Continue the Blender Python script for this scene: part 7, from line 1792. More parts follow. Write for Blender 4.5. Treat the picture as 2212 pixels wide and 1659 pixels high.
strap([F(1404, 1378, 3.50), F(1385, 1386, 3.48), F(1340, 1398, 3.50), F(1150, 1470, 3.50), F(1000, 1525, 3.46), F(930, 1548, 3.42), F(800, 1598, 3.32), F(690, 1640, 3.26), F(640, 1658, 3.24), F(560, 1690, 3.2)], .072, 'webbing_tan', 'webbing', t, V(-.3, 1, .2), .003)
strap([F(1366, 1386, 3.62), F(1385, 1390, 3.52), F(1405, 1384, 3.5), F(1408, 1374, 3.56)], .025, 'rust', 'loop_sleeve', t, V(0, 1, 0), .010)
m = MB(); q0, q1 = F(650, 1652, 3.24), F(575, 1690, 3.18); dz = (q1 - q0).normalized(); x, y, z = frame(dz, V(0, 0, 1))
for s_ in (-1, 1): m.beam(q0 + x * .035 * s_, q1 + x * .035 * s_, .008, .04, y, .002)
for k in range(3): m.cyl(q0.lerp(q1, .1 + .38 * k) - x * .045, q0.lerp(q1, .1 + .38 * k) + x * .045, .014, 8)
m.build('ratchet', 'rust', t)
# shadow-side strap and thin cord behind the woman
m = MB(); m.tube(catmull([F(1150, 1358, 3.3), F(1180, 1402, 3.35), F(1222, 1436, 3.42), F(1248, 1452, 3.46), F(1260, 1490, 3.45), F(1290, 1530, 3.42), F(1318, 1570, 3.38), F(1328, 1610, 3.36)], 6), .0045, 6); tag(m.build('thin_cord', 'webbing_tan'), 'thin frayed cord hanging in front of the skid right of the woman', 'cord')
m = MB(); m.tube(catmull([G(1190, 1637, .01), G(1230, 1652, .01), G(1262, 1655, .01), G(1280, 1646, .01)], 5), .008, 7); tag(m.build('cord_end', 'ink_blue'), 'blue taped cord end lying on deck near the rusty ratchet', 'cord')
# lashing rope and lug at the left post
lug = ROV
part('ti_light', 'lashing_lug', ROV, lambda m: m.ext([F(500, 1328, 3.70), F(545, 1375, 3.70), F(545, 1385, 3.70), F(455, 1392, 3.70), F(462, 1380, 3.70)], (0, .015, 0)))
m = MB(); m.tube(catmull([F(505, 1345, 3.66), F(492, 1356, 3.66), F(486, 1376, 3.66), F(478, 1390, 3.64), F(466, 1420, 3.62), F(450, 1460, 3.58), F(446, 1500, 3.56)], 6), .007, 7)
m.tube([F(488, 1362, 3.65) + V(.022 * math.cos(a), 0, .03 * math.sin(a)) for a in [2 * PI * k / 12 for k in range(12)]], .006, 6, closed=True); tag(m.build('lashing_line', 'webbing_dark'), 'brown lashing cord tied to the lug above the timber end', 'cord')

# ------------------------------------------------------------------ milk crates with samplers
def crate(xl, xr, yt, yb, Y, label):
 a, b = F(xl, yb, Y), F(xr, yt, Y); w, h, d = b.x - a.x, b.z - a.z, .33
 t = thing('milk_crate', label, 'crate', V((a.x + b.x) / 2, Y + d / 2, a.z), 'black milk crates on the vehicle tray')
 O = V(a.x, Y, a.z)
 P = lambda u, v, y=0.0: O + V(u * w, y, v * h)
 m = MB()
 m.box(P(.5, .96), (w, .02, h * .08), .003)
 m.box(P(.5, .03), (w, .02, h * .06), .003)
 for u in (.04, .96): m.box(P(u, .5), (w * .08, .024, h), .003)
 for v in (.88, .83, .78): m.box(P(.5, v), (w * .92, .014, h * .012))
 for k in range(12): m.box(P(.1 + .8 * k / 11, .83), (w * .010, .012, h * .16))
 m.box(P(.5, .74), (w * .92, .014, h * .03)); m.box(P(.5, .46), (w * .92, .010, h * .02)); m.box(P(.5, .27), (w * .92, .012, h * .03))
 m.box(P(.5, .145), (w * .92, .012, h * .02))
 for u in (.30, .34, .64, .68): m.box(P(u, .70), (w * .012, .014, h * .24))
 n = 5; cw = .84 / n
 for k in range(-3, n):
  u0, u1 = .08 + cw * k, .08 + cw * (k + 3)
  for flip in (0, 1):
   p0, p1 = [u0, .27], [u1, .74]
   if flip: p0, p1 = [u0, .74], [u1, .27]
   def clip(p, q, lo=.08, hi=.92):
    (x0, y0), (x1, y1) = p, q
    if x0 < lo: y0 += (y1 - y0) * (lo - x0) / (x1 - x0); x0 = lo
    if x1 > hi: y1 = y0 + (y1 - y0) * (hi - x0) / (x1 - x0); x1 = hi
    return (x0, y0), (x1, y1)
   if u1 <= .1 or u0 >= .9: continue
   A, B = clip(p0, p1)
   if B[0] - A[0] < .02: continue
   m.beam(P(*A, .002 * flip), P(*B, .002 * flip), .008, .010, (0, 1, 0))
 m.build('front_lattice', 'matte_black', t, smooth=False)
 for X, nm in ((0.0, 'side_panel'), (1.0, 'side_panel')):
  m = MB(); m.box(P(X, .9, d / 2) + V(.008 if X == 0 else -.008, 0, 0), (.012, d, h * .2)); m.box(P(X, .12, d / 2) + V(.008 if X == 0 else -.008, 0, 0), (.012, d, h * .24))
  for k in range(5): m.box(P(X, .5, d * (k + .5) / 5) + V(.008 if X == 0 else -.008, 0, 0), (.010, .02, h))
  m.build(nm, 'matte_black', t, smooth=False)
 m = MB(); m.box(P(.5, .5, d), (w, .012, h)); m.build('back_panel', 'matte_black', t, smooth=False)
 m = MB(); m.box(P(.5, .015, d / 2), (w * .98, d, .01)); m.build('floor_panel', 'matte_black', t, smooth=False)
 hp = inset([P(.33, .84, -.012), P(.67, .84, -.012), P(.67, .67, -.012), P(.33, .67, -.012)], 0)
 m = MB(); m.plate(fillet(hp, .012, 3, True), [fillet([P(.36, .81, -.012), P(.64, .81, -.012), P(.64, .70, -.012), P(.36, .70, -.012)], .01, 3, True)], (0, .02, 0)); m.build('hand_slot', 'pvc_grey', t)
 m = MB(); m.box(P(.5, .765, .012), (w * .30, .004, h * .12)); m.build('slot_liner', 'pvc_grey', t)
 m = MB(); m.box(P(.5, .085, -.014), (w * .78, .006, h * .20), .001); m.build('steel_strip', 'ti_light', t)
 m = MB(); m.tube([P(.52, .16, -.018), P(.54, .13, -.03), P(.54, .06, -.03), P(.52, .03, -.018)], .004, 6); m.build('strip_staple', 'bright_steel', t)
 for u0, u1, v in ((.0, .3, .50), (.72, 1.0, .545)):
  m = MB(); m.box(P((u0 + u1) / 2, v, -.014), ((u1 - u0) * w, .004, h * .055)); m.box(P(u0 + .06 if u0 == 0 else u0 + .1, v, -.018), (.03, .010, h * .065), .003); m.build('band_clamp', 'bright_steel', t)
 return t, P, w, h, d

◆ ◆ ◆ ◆

→ Your task:
Go through the listing and copy all of it exactly.

→ Reply to the exercise:
Continue the Blender Python script for this scene: part 7, from line 1792. More parts follow. Write for Blender 4.5. Treat the picture as 2212 pixels wide and 1659 pixels high.
strap([F(1404, 1378, 3.50), F(1385, 1386, 3.48), F(1340, 1398, 3.50), F(1150, 1470, 3.50), F(1000, 1525, 3.46), F(930, 1548, 3.42), F(800, 1598, 3.32), F(690, 1640, 3.26), F(640, 1658, 3.24), F(560, 1690, 3.2)], .072, 'webbing_tan', 'webbing', t, V(-.3, 1, .2), .003)
strap([F(1366, 1386, 3.62), F(1385, 1390, 3.52), F(1405, 1384, 3.5), F(1408, 1374, 3.56)], .025, 'rust', 'loop_sleeve', t, V(0, 1, 0), .010)
m = MB(); q0, q1 = F(650, 1652, 3.24), F(575, 1690, 3.18); dz = (q1 - q0).normalized(); x, y, z = frame(dz, V(0, 0, 1))
for s_ in (-1, 1): m.beam(q0 + x * .035 * s_, q1 + x * .035 * s_, .008, .04, y, .002)
for k in range(3): m.cyl(q0.lerp(q1, .1 + .38 * k) - x * .045, q0.lerp(q1, .1 + .38 * k) + x * .045, .014, 8)
m.build('ratchet', 'rust', t)
# shadow-side strap and thin cord behind the woman
m = MB(); m.tube(catmull([F(1150, 1358, 3.3), F(1180, 1402, 3.35), F(1222, 1436, 3.42), F(1248, 1452, 3.46), F(1260, 1490, 3.45), F(1290, 1530, 3.42), F(1318, 1570, 3.38), F(1328, 1610, 3.36)], 6), .0045, 6); tag(m.build('thin_cord', 'webbing_tan'), 'thin frayed cord hanging in front of the skid right of the woman', 'cord')
m = MB(); m.tube(catmull([G(1190, 1637, .01), G(1230, 1652, .01), G(1262, 1655, .01), G(1280, 1646, .01)], 5), .008, 7); tag(m.build('cord_end', 'ink_blue'), 'blue taped cord end lying on deck near the rusty ratchet', 'cord')
# lashing rope and lug at the left post
lug = ROV
part('ti_light', 'lashing_lug', ROV, lambda m: m.ext([F(500, 1328, 3.70), F(545, 1375, 3.70), F(545, 1385, 3.70), F(455, 1392, 3.70), F(462, 1380, 3.70)], (0, .015, 0)))
m = MB(); m.tube(catmull([F(505, 1345, 3.66), F(492, 1356, 3.66), F(486, 1376, 3.66), F(478, 1390, 3.64), F(466, 1420, 3.62), F(450, 1460, 3.58), F(446, 1500, 3.56)], 6), .007, 7)
m.tube([F(488, 1362, 3.65) + V(.022 * math.cos(a), 0, .03 * math.sin(a)) for a in [2 * PI * k / 12 for k in range(12)]], .006, 6, closed=True); tag(m.build('lashing_line', 'webbing_dark'), 'brown lashing cord tied to the lug above the timber end', 'cord')

# ------------------------------------------------------------------ milk crates with samplers
def crate(xl, xr, yt, yb, Y, label):
 a, b = F(xl, yb, Y), F(xr, yt, Y); w, h, d = b.x - a.x, b.z - a.z, .33
 t = thing('milk_crate', label, 'crate', V((a.x + b.x) / 2, Y + d / 2, a.z), 'black milk crates on the vehicle tray')
 O = V(a.x, Y, a.z)
 P = lambda u, v, y=0.0: O + V(u * w, y, v * h)
 m = MB()
 m.box(P(.5, .96), (w, .02, h * .08), .003)
 m.box(P(.5, .03), (w, .02, h * .06), .003)
 for u in (.04, .96): m.box(P(u, .5), (w * .08, .024, h), .003)
 for v in (.88, .83, .78): m.box(P(.5, v), (w * .92, .014, h * .012))
 for k in range(12): m.box(P(.1 + .8 * k / 11, .83), (w * .010, .012, h * .16))
 m.box(P(.5, .74), (w * .92, .014, h * .03)); m.box(P(.5, .46), (w * .92, .010, h * .02)); m.box(P(.5, .27), (w * .92, .012, h * .03))
 m.box(P(.5, .145), (w * .92, .012, h * .02))
 for u in (.30, .34, .64, .68): m.box(P(u, .70), (w * .012, .014, h * .24))
 n = 5; cw = .84 / n
 for k in range(-3, n):
  u0, u1 = .08 + cw * k, .08 + cw * (k + 3)
  for flip in (0, 1):
   p0, p1 = [u0, .27], [u1, .74]
   if flip: p0, p1 = [u0, .74], [u1, .27]
   def clip(p, q, lo=.08, hi=.92):
    (x0, y0), (x1, y1) = p, q
    if x0 < lo: y0 += (y1 - y0) * (lo - x0) / (x1 - x0); x0 = lo
    if x1 > hi: y1 = y0 + (y1 - y0) * (hi - x0) / (x1 - x0); x1 = hi
    return (x0, y0), (x1, y1)
   if u1 <= .1 or u0 >= .9: continue
   A, B = clip(p0, p1)
   if B[0] - A[0] < .02: continue
   m.beam(P(*A, .002 * flip), P(*B, .002 * flip), .008, .010, (0, 1, 0))
 m.build('front_lattice', 'matte_black', t, smooth=False)
 for X, nm in ((0.0, 'side_panel'), (1.0, 'side_panel')):
  m = MB(); m.box(P(X, .9, d / 2) + V(.008 if X == 0 else -.008, 0, 0), (.012, d, h * .2)); m.box(P(X, .12, d / 2) + V(.008 if X == 0 else -.008, 0, 0), (.012, d, h * .24))
  for k in range(5): m.box(P(X, .5, d * (k + .5) / 5) + V(.008 if X == 0 else -.008, 0, 0), (.010, .02, h))
  m.build(nm, 'matte_black', t, smooth=False)
 m = MB(); m.box(P(.5, .5, d), (w, .012, h)); m.build('back_panel', 'matte_black', t, smooth=False)
 m = MB(); m.box(P(.5, .015, d / 2), (w * .98, d, .01)); m.build('floor_panel', 'matte_black', t, smooth=False)
 hp = inset([P(.33, .84, -.012), P(.67, .84, -.012), P(.67, .67, -.012), P(.33, .67, -.012)], 0)
 m = MB(); m.plate(fillet(hp, .012, 3, True), [fillet([P(.36, .81, -.012), P(.64, .81, -.012), P(.64, .70, -.012), P(.36, .70, -.012)], .01, 3, True)], (0, .02, 0)); m.build('hand_slot', 'pvc_grey', t)
 m = MB(); m.box(P(.5, .765, .012), (w * .30, .004, h * .12)); m.build('slot_liner', 'pvc_grey', t)
 m = MB(); m.box(P(.5, .085, -.014), (w * .78, .006, h * .20), .001); m.build('steel_strip', 'ti_light', t)
 m = MB(); m.tube([P(.52, .16, -.018), P(.54, .13, -.03), P(.54, .06, -.03), P(.52, .03, -.018)], .004, 6); m.build('strip_staple', 'bright_steel', t)
 for u0, u1, v in ((.0, .3, .50), (.72, 1.0, .545)):
  m = MB(); m.box(P((u0 + u1) / 2, v, -.014), ((u1 - u0) * w, .004, h * .055)); m.box(P(u0 + .06 if u0 == 0 else u0 + .1, v, -.018), (.03, .010, h * .065), .003); m.build('band_clamp', 'bright_steel', t)
 return t, P, w, h, d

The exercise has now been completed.